Proprietário da fazenda Boa Vista, Edson Paes conta que o perfil ideal do boia-fria é aquele vindo da própria área rural. “O sujeito que vem da cidade grande não serve, traz problemas. Já tivemos casos de trabalhador envolvido com drogas e álcool, por exemplo. Precisamos de gente comprometida com o serviço”, analisa. O trabalho começa às 7h e só termina às 16h, com um intervalo de uma hora para descanso e almoço. Os ônibus que levam os cortadores já não podem mais transportar ninguém em pé, e os objetos cortantes devem ser posicionados na parte debaixo dos bancos. Aquele cenário de veículos lotados de gente coberta de todo tipo que é roupa para se proteger do sol é coisa do passado. Ainda que seja um passado bem recente.
Transformação social no campo
Entretanto, aos olhos do Sindicato Rural de Campos (SRC), não seria hora de intensificar as leis trabalhistas. “Estamos estudando com devida atenção esta questão do corte de cana na região e de que forma se sentem os primeiros impactos das máquinas já em operação. Vai haver uma grande mudança estrutural com o consequente enfraquecimento dos sindicatos rurais”, analisa José do Amaral, presidente do SRC.
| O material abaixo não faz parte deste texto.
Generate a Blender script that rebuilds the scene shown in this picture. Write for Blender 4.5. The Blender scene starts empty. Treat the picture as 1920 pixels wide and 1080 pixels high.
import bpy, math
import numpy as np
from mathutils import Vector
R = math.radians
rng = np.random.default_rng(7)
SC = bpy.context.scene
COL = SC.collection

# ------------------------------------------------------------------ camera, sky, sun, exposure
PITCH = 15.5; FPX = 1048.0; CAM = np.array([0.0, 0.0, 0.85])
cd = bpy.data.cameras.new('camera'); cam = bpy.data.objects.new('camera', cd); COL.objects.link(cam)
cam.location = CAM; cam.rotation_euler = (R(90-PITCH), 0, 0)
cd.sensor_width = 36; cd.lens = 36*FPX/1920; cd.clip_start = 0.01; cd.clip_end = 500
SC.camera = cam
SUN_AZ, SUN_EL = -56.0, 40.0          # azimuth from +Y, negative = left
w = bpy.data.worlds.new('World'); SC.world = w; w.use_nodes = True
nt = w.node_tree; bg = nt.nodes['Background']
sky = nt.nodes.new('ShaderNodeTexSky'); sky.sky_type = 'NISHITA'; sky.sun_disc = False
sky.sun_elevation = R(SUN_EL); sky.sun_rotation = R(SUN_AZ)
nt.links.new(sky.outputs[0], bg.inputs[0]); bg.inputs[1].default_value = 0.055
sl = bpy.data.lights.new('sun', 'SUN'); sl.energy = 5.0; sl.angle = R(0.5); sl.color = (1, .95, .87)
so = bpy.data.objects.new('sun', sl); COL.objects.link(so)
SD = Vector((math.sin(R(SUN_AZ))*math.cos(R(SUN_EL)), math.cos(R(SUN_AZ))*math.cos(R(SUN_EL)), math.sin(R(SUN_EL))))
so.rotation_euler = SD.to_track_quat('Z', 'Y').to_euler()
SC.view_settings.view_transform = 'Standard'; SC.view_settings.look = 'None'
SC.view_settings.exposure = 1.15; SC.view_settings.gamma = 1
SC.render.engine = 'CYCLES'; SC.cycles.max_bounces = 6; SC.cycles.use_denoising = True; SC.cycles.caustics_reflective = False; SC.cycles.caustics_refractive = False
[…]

Dados do sindicato apontam que a redução do trabalho no campo e consequente aumento de oferta de mão-de-obra pouco qualificada têm agradado ao setor da construção civil, que se mantém aquecido. A construção do Porto Açu, em São João da Barra, também é outro polo de absorção desta mão-de-obra proveniente dos canaviais. Para o sindicalista, a mecanização surgiu a partir de dois fatores primordiais: a pressão de órgãos ligados ao meio ambiente e as recentes normas do trabalhador. “Os próprios sindicatos estão fazendo uma autofagia dos trabalhadores do açúcar, ao exigirem de água gelada gasosa a refeição com sorvete”, ironiza José do Amaral. “É preciso ter condições de trabalho com respeito, mas sem abuso, sem exageros. O manuseio e corte de cana são atividades físicas excepcionais e seculares”, afirma.
Por “atividades físicas excepcionais” entende-se trabalho sob o sol forte, com roupas quentes, se curvando o tempo todo diante do solo, além de esforços nos braços e pernas. Em locais com a prática da queimada, ainda há o agravante de se respirar a fumaça que provoca bronquite, alergias e outras complicações respiratórias.